Tuesday, May 12, 2020 12:00 pm - 12:00 pm EDT (GMT -04:00)

The Artifacts of No-Place

Jessica Hanzelkova thesis image

Abstract: 

This thesis assembles within it a glimpse of ‘a life’. It traces a path of disillusion to dissolution, in navigating a search for identity in an increasingly globalized world. It is an exceptionally personal journey.

Settling into a trajectory carved by posthumanism, the thesis finds a steady muse in the twenty-first century as a temporal conception and paradigmatic tipping point. More specifically, it has allowed me to channel the embodied liminality I have felt during this time, as a woman, a digital native, and a perceived other, through a series of devices affixed within the space of the head – The Artifacts of No-Place. In disrupting identification and playing with the boundaries of the body each artifact has lent itself to different performances, different means of liberation, concealment, and spectacle. This grounds an otherwise disembodied speculation on disillusion and dissolution, within a process of making.

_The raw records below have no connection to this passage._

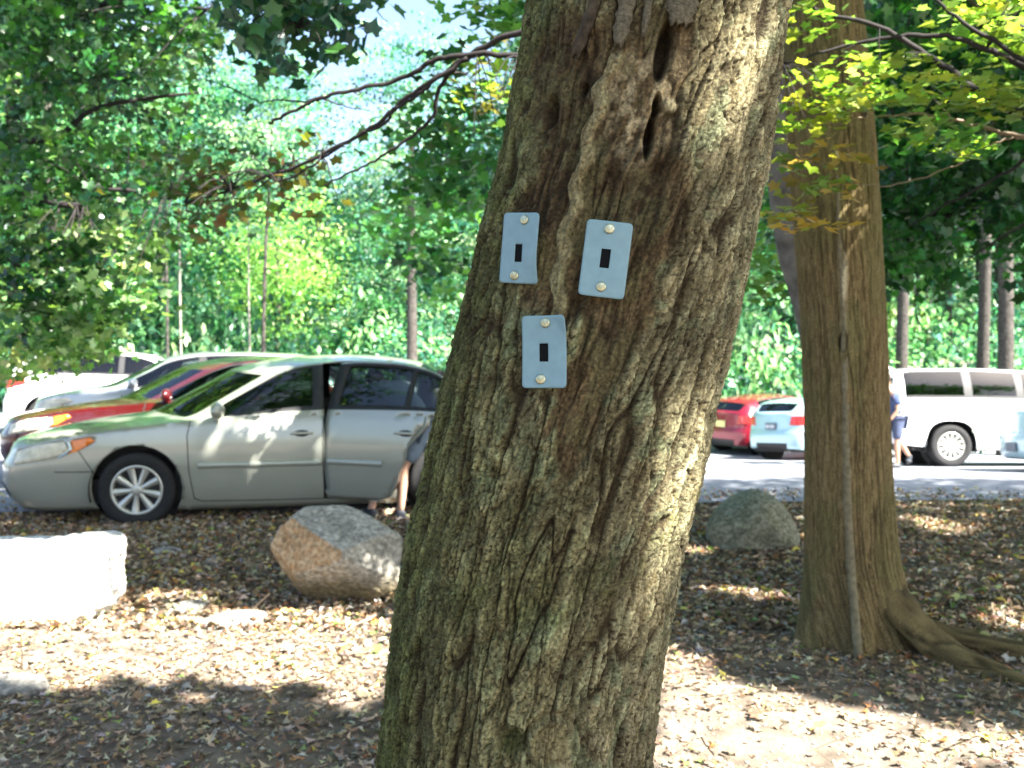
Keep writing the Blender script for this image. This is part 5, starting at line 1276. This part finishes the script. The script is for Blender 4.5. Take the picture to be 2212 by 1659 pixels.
F3 = fill([(1000, 130), (1130, 120), (1110, 250), (1080, 330), (1020, 300), (1010, 200)], 4.2, 5.0, 22, 9, .09, .06, .10, [(.14, .24, .04), (.08, .18, .04), (.22, .28, .05), (.14, .13, .04)], 13, .35, .35)
F4 = fill([(1000, -50), (1170, -60), (1140, 90), (1080, 90), (1040, 40)], 5.5, 6.5, 24, 12, .12, .06, .10, MIDG+[(.3, .36, .06)], 14, .4, .4)
F5 = fill([(930, 60), (1010, 90), (1000, 240), (950, 200)], 5.2, 6, 6, 10, .1, .07, .1, DKG, 15, .5, .5)
F6 = fill([(490, -60), (810, -60), (790, 30), (760, 60), (735, 120), (680, 110), (640, 170), (590, 160), (560, 110), (500, 80)], 4.6, 5.6, 50, 9, .10, .075, .115, [(.02, .08, .05), (.02, .07, .07), (.04, .12, .05)], 16, .8, .8)
F7 = fill([(880, 260), (1060, 240), (1080, 420), (1010, 420), (940, 440), (870, 380)], 6.5, 8.5, 40, 16, .16, .07, .11, DKG+MIDG[:1], 17, .5, .6)
F8 = fill([(800, 470), (900, 380), (1040, 400), (1000, 640), (930, 660), (860, 560)], 9, 12, 44, 20, .22, .08, .13, DKG[2:]+MIDG, 18, .5, .6)
twigs_to(mb, F6[4], [tuple(WD(560, -40, 5)), tuple(WD(650, 60, 5)), tuple(WD(740, -10, 5))], .005, .002); mb.tube([WD(500, -80, 5), WD(600, -20, 5), WD(650, 60, 5)], .01, .004, 6, 4, .003); mb.tube([WD(600, -80, 5), WD(740, -10, 5)], .008, .004)
twigs_to(mb, F3[4], [tuple(q) for q in B1[:4]]+[tuple(q) for q in B2[:4]], .004, .0015); twigs_to(mb, F1[4], [tuple(q) for q in B2[4:]]+[tuple(q) for q in B3[4:]], .004, .0015)
o = mb.build('branch', M_twig); o['kind'] = 'stuff'; parent_keep(o, rt)
P, M, S, C = cat(F1, F3, F4, F5, F6, F7, F8)
o = link('foliage', leaves('foliage', MAPLE, P, M, S, C, M_leaf)); parent_keep(o, rt)
# yellowing spray over the straight trunk
mb = MB()
G1 = br([(1700, -60), (1760, 20), (1900, 58), (2000, 118), (2100, 186), (2212, 250), (2330, 300)], 4.7, 4.3, .006, .022)
G2 = br([(1640, 150), (1685, 137), (1848, 96), (1946, 78), (2043, 78), (2130, 105), (2212, 143), (2330, 190)], 4.75, 4.4, .004, .018)
mb2 = mb; mb = MB()
G3 = br([(1870, 253), (1930, 250), (1995, 248), (2076, 264), (2141, 280), (2212, 297), (2300, 310)], 4.7, 4.5, .004, .012)
G4 = br([(1750, 290), (1790, 262), (1830, 258), (1880, 253)], 4.7, 4.7, .002, .004); br([(1995, 190), (2040, 235), (2060, 262)], 4.8, 4.8, .003, .005); br([(1700, 302), (1640, 322)], 4.7, 4.6, .004, .002)
br([(2060, 340), (2100, 330), (2160, 305), (2212, 297)], 4.7, 4.6, .003, .006); br([(1860, 400), (1960, 395), (2080, 350)], 4.7, 4.7, .002, .004)
o = mb.build('pale_branch', M_twigl); o['kind'] = 'stuff'; parent_keep(o, rt); mb = mb2
br([(2212, 60), (2120, 20), (2040, -40)], 4.6, 4.6, .012, .006); br([(2240, 470), (2150, 520), (2080, 570)], 6.5, 6.8, .01, .004); br([(2240, 330), (2160, 380), (2050, 440), (1960, 490)], 6, 6.5, .012, .004); br([(2020, 0), (2100, 60), (2230, 140)], 4.5, 4.4, .006, .012)
YEL_ = [(.22, .32, .05), (.16, .28, .045), (.32, .36, .06), (.12, .22, .04), (.30, .40, .16), (.20, .34, .10)]
H1 = fill([(1630, 215), (1700, 170), (1830, 110), (1960, 110), (2212, 190), (2260, 240), (2200, 265), (2000, 225), (1900, 225), (1700, 250), (1630, 280)], 4.1, 4.75, 66, 9, .085, .045, .075, YEL_, 31, .16, .24)
H2 = fill([(1630, 215), (1700, 180), (1860, 190), (1900, 240), (1760, 300), (1630, 320)], 4.0, 4.7, 26, 9, .075, .045, .075, YEL_, 32, .2, .28)
H3 = fill([(1930, 300), (2000, 250), (2140, 280), (2160, 330), (2060, 345), (1960, 350)], 4.4, 4.75, 16, 8, .07, .05, .08, YEL_+MIDG, 33, .25, .35)
H4 = fill([(1640, 20), (1760, -40), (1800, 60), (1700, 120), (1640, 110)], 4.3, 4.75, 16, 8, .08, .05, .08, [(.20, .28, .05), (.28, .32, .05), (.14, .24, .05)], 34, .3, .35)
H5 = fill([(1640, 330), (1830, 320), (1860, 420), (1780, 430), (1700, 380), (1650, 400)], 4.3, 4.75, 16, 6, .08, .05, .08, [(.16, .20, .04), (.25, .20, .05), (.12, .20, .05), (.3, .18, .06)], 35, .3, .4)
H6 = fill([(1640, 440), (1720, 440), (1830, 480), (1800, 520), (1700, 500), (1640, 500)], 4.4, 4.75, 9, 6, .07, .05, .08, [(.38, .26, .06), (.30, .24, .06), (.2, .22, .05)], 36, .2, .25)
H7 = fill([(2020, 20), (2260, -40), (2260, 130), (2120, 110), (2030, 70)], 4.4, 4.9, 30, 9, .09, .055, .085, YEL_, 37, .2, .3)
P, M, S, C = cat(H1, H2, H3, H4, H5, H6, H7, F2)
N = len(P); idx = np.argsort(P[:, 1]); big_ = idx[:300][::1]; rest = np.setdiff1d(np.arange(N), big_)
o = link('foliage', leaves('foliage', MAPLE, P[rest], M[rest], S[rest], C[rest], M_leaf)); parent_keep(o, rt); o['kind'] = 'stuff'
base_leaf = {}
for i in big_:
    k = int(C[i][0]*12)*100+int(C[i][1]*10)
    if k not in base_leaf: base_leaf[k] = npmesh('leaf', MAPLE[0], MAPLE[1], [M_leaf], cols=np.tile(C[i][None], (len(MAPLE[0]), 1)))
    o = bpy.data.objects.new('leaf', base_leaf[k]); COL.objects.link(o)
    mt = Matrix(M[i].tolist()).to_4x4(); o.parent = rt; o.matrix_parent_inverse = Matrix.Translation(rt.location).inverted()
    o.rotation_euler = mt.to_euler(); o.location = P[i]; o.scale = (float(S[i]),)*3
twigs_to(mb, np.concatenate([H1[4], H2[4], H4[4], H7[4]]), [tuple(q) for q in G1+G2+G3], .003, .0012, 2, .02)
o = mb.build('branch', M_twig); o['kind'] = 'stuff'; parent_keep(o, rt)
# darker tree at the right edge
dt = empty('maple_tree', (6.8, 8.6, .2), 0, 'dark green tree at the right edge, foliage hanging behind the yellow leaves', 'tree')
E1 = fill([(1880, -60), (2300, -60), (2300, 470), (2212, 500), (2140, 450), (2080, 520), (1990, 560), (1900, 500), (1880, 300)], 7.5, 10.5, 340, 26, .17, .07, .13, DKG+[(.05, .12, .05)], 41, .5, .75)
E2 = fill([(1890, 480), (2010, 500), (2060, 620), (2000, 610), (1950, 560), (1900, 640)], 7, 9, 22, 18, .12, .07, .12, DKG, 42, .7, .8)
E3 = fill([(2160, 480), (2300, 420), (2300, 640), (2200, 610)], 7, 9, 20, 18, .12, .07, .12, DKG, 43, .7, .8)
E4 = fill([(1620, 560), (1700, 540), (1720, 640), (1650, 660)], 7, 8, 8, 12, .10, .08, .12, [(.14, .28, .05), (.1, .22, .04)], 44, .6, .6)
E5 = fill([(1630, 330), (1730, 330), (1720, 560), (1630, 540)], 8, 10, 26, 16, .15, .08, .12, MIDG+DKG, 45, .6, .6)
P, M, S, C = cat(E1, E2, E3, E4, E5)
o = link('crown', leaves('crown', MAPLE, P, M, S, C, M_leaf)); parent_keep(o, dt)
mb = MB(); mb.tube([(6.8, 8.6, -.5), (6.7, 8.6, 2), (6.5, 8.5, 6)], .2, .14, 12, 5, .01)
hubs = []
for pts in ([(6.7, 8.6, 3.6), WD(2212, 200, 8.6), WD(1960, 120, 8.6)], [(6.7, 8.6, 3.2), WD(2212, 400, 8.4), WD(1960, 520, 8)], [(6.6, 8.6, 4.5), WD(2212, 40, 9), WD(1900, -20, 9)]):
    hubs += [tuple(q) for q in smoothpath(pts, 6)]; mb.tube(pts, .05, .012, 7, 6, .01)
twigs_to(mb, E1[4], hubs, .007, .003, 2)
o = mb.build('trunk', M_twig); parent_keep(o, dt)

# ------------------------------------------------------------ unseen canopy overhead, placed for shade, gaps cut along sun rays
def canopy(ncl, per, seed, zlo, zhi, xr, yr):
    r = np.random.default_rng(seed); T = np.stack([r.uniform(*xr, ncl), r.uniform(*yr, ncl), np.zeros(ncl)], -1); h = r.uniform(zlo, zhi, ncl)
    c = T+SN[None]*(h/SN[2])[:, None]; P = np.repeat(c, per, 0)+r.normal(size=(ncl*per, 3))*np.array([.42, .42, .16])
    return P, r
def shade(P, r):
    keep = np.ones(len(P), bool)
    for (t, rad) in PATCH:
        d = P-t; a = d@SN; q = np.linalg.norm(d-a[:, None]*SN, axis=1)
        rr = (rad+.10)*(.85+.45*r.random(len(P))); keep &= ~((q < rr) & (a > 0))
    x, y, z = P[:, 0], P[:, 1], P[:, 2]-CAM.z
    infr = (y > .2) & (np.abs(x/np.maximum(y, .01)) < .56) & (z/np.maximum(y, .01) < .50)
    keep &= ~infr; return keep
P, r = canopy(1950, 26, 5, 7.0, 10.5, (-9, 9), (-1.0, 14.3))
Pb, _ = canopy(150, 26, 6, 6.5, 9, (-1.3, .7), (1.6, 4.0)); Pc, _ = canopy(170, 26, 7, 7, 10, (.2, 2.6), (4.6, 9.2)); Pd, _ = canopy(130, 26, 8, 7, 10.5, (-4.5, -.6), (8.2, 10.6)); Pe, _ = canopy(70, 26, 9, 7, 10, (-2.2, -.5), (6.0, 7.2)); Pf, _ = canopy(110, 26, 10, 7, 10, (-3.0, 0), (3.4, 4.6)); P = np.concatenate([P, Pb, Pc, Pd, Pe, Pf])
k = shade(P, r); P = P[k]
n = len(P); Mr = rotm(r.random(n)*6.28, r.normal(0, .45, n), r.normal(0, .45, n)); S = .14+.12*r.random(n); Cc = palette(DKG+MIDG, n, .3, r)
# hand the shaped canopy leaves to the nearest of four trees
owners = [(big, np.array([1.2, 1.5])), (rt, np.array([2.0, 5.4])), (None, np.array([6.5, -4.5])), (None, np.array([-1.5, -5.5]))]
dd = np.stack([np.linalg.norm(P[:, :2]-o_[1], axis=1) for o_ in owners], 1); own = dd.argmin(1)
star6 = star([(180, .42), (110, .44), (60, .34), (30, .5), (0, .6), (-30, .5), (-60, .34), (-110, .44)])
for i, (ow, c) in enumerate(owners):
    m = own == i
    if ow is None:
        ow = empty('shade_tree', (c[0], c[1], 0), 0, ['', '', 'tall shade tree behind and right of the viewpoint', 'tall shade tree behind and left of the viewpoint'][i], 'tree')
        t_ = MB().tube([(c[0], c[1], -.2), (c[0]-.1, c[1]+.2, 4), (c[0], c[1]+.8, 8)], .28, .12, 12, 5, .01)
        for a in range(6): t_.tube([(c[0], c[1]+.5, 4.5+.4*a), (c[0]+2.2*math.cos(a), c[1]+2.2*math.sin(a)+.5, 6+.3*a), (c[0]+4*math.cos(a), c[1]+.5+4*math.sin(a), 7+.2*a)], .08, .02, 7, 4, .02)
        o = t_.build('trunk', M_bark2); parent_keep(o, ow)
    o = link('crown', leaves('crown', star6, P[m], Mr[m], S[m], Cc[m], M_leaf)); parent_keep(o, ow)
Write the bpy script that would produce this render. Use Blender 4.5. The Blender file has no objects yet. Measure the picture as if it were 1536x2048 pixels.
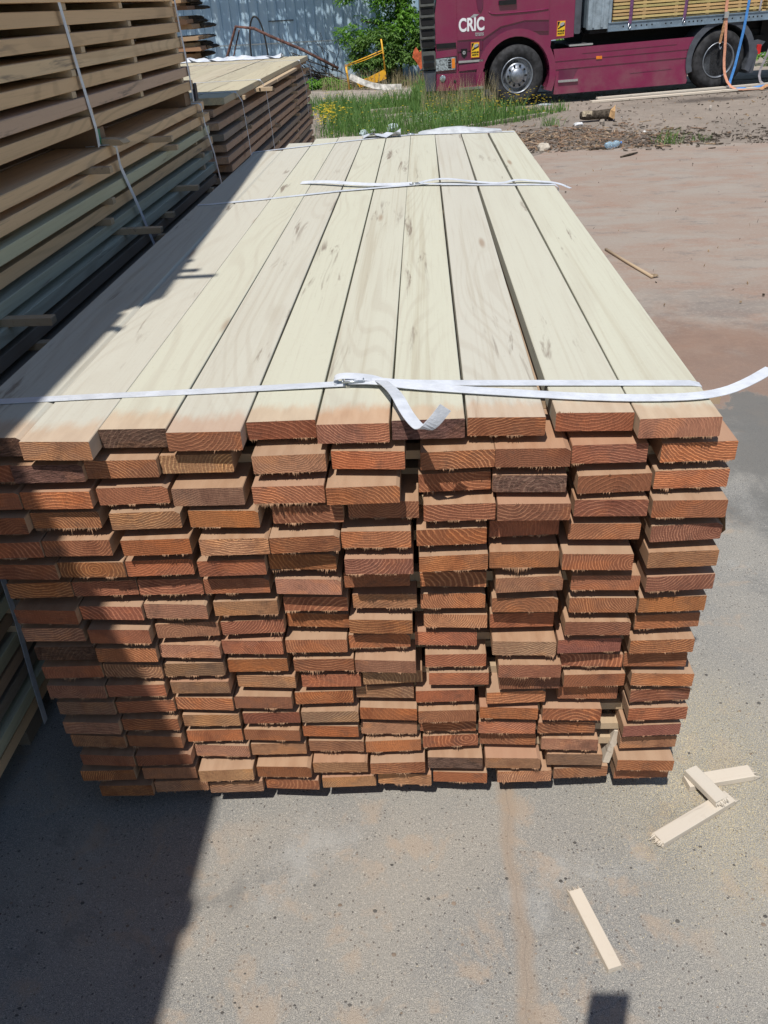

The following document captures a methodology of serious play undertaken in this thesis. It assembles lengthy fragments of thought that navigate struggles with otherness, home, and difference, adjacent to visual encounters, headline clippings, and embodied narratives. This is done to mirror my own understanding of belonging, as it morphed to accept processes of becoming. By assembling these seemingly disparate elements I interrogate boundaries imposed and propagated in society, by mapping a meandering route towards a posthuman and nomadic sensibility.

Scrolling endlessly, scaling rapidly, we dissolve and reform within global movements of information, energy, and ideas.

The examining committee is as follows:

Supervisor: Dereck Revington
Committee Members: Anne Bordeleau, Robert Jan van Pelt
External Reader: Christie Pearson

The defence examination will take place:  
May 12, 2020, 12:00pm, Zoom URL: https://zoom.us/j/91226507036
Password 
available via the graduate student Learn page or by request.


The committee has been approved as authorized by the Graduate Studies Committee. A copy of the thesis is available for perusal in ARC 2106A.